Second, are there any mechanisms in the burgeoning Closing the Gap measurement apparatus to link outcomes reporting, successful or unsuccessful, to the adaptive management of programs? A Closing the Gap Clearing House has been established, but how is it empowered to inform policy formulation? Are its hosts, the Australian Institute of Health and Welfare and the Australian Institute of Family Studies, positioned to influence governments?

Third, while the National Indigenous Reform Agreement is based on a notion of co-operative federalism, most states and territories have established their own distinct, arguably competitive, reporting frameworks. Again is there any capacity to learn from different approaches taken at the sub-national level and to adapt national policy?

Interestingly, New South Wales, where over 30% of the Australian indigenous population resides, has just released Ochre: Opportunity, Choice, Healing, Responsibility, Empowerment, a policy framework that focuses far more on highlighting assets and opportunities over gaps.

Fourth, what about the growing gaps about which governments are silent?

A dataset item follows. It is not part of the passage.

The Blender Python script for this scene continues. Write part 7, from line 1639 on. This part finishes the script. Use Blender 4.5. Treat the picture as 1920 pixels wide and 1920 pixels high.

The ABS has just released Prisoners in Australia, which reports age-standardised and crude imprisonment rates for 2002 to 2012. The indigenous/non-indigenous ratio for the former measure has increased steadily from 10.2 times to 14.8 times, and for the latter from 14.3 to 18.4 times. Criminologists might debate why, but at an estimated cost of over $70,000 per prisoner per annum, the bill for indigenous prisoners is $500 million of negative funding that could be deployed much more productively.

Anthropologist Cris Shore tells us in Policy Worlds that the political nature of policies is disguised by recourse to neutral-sounding legal-rational idioms, like Close the Gap. And so power is disguised by making a particular discourse appear so natural that its ideological content comes to be regarded as common sense, beyond question. Who can argue with the right of indigenous Australians to share in the nation’s wealth? Or the urgent need to adhere to higher principle like normalisation?

Evidently, Rudd’s initial aim with outcomes reporting was accountability, but this has shifted to evaluation fetishism, which seems to serve no clear purpose besides those of the measurement industry, of which I am a part. In The Audit Society, Michael Power argues that the explosion in the audit industry at the turn of the 21st century is an institutional means of societal “comfort production”. The Closing the Gap measurement apparatus underwritten by government can be interpreted in these terms, as a means to comfort the broader electorate over indigenous disadvantage.

But the explosion of reporting that is turning indigenous people into numbers is such that it almost needs a meta-accounting of the accountability reports. And the nation has become so inured to such demeaning deficit-focused reporting that there is almost no engagement with it. One has to wonder at its political and policy worth and whether any incoming government will want to retain the Closing the Gap targets or the associated measurement industry as the intended end date draws closer without any clear indication of success in closing Rudd’s half “gaps”.